_What needs to be done_. Leave out the pictures, and retype only the lines from the beginning of the material through the line that contains "(168,170,178), .8, .02), t)", including both.

_Recorded data_.
---+---
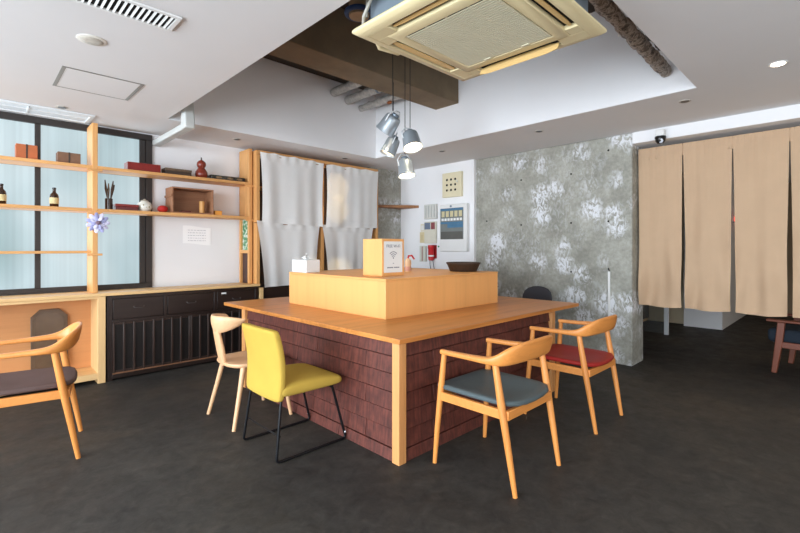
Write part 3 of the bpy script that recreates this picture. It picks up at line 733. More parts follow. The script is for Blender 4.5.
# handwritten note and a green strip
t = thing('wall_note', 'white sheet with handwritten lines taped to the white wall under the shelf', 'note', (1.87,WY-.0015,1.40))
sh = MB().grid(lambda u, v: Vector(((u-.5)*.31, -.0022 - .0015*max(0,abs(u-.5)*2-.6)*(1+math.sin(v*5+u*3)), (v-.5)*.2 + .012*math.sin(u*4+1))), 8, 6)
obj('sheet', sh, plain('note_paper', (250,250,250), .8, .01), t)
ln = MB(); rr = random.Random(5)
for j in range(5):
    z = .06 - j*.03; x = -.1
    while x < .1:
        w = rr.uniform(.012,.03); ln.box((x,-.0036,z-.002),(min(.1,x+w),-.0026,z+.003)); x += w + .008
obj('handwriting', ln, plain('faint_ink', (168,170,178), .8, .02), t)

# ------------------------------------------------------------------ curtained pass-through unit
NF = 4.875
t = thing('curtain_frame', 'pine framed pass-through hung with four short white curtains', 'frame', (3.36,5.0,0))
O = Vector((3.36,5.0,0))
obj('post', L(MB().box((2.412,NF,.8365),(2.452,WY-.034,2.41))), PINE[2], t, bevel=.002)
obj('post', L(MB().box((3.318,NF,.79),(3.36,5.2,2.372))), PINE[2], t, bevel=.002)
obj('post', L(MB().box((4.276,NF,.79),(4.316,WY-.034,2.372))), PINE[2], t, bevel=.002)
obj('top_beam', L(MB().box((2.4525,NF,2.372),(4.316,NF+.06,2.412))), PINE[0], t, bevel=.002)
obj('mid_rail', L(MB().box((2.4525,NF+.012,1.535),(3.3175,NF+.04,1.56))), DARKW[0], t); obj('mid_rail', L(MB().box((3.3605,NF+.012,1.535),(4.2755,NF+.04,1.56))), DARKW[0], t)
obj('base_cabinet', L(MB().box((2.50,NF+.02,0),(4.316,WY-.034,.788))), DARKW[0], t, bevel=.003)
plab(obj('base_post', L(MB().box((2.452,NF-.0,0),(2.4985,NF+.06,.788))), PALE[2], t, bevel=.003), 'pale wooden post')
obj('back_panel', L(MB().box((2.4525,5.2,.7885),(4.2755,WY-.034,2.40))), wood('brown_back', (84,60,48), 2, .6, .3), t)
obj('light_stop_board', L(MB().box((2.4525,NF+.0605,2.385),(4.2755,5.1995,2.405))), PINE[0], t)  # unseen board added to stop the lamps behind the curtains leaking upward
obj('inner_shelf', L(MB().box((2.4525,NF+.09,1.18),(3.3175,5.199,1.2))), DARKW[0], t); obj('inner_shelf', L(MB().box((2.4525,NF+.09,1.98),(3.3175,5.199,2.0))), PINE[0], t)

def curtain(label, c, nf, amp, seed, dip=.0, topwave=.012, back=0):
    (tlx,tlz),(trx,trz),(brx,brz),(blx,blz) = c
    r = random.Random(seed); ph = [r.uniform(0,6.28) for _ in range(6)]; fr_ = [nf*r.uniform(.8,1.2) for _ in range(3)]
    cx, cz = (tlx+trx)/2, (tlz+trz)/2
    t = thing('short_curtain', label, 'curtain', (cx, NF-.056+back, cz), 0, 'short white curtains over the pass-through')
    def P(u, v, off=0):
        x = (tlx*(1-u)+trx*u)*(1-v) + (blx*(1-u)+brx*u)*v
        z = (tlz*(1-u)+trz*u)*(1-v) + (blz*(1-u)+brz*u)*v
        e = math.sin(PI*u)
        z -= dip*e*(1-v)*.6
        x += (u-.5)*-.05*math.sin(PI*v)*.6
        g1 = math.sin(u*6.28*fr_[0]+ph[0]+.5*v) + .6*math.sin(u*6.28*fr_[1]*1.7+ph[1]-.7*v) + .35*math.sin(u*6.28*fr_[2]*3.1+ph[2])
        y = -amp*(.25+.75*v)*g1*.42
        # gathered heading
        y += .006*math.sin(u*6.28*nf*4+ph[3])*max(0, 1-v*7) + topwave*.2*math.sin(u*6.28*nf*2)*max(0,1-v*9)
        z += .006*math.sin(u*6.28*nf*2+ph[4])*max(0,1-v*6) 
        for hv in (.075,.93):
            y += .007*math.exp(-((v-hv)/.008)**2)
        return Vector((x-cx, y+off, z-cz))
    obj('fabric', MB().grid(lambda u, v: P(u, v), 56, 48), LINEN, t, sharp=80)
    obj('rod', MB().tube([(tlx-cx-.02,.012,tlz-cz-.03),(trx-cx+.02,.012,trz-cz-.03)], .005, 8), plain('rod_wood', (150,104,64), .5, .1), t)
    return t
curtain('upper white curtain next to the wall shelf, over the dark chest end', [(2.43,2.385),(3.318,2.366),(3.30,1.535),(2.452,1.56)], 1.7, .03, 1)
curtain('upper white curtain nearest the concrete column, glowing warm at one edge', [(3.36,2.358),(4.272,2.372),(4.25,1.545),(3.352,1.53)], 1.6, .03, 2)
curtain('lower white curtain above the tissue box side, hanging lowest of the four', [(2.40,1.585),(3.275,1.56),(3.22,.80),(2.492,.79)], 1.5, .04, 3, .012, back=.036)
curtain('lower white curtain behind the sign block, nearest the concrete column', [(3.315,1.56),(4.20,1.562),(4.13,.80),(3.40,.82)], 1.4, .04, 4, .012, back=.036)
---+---
_Response below_.
Write part 3 of the bpy script that recreates this picture. It picks up at line 733. More parts follow. The script is for Blender 4.5.
# handwritten note and a green strip
t = thing('wall_note', 'white sheet with handwritten lines taped to the white wall under the shelf', 'note', (1.87,WY-.0015,1.40))
sh = MB().grid(lambda u, v: Vector(((u-.5)*.31, -.0022 - .0015*max(0,abs(u-.5)*2-.6)*(1+math.sin(v*5+u*3)), (v-.5)*.2 + .012*math.sin(u*4+1))), 8, 6)
obj('sheet', sh, plain('note_paper', (250,250,250), .8, .01), t)
ln = MB(); rr = random.Random(5)
for j in range(5):
    z = .06 - j*.03; x = -.1
    while x < .1:
        w = rr.uniform(.012,.03); ln.box((x,-.0036,z-.002),(min(.1,x+w),-.0026,z+.003)); x += w + .008
obj('handwriting', ln, plain('faint_ink', (168,170,178), .8, .02), t)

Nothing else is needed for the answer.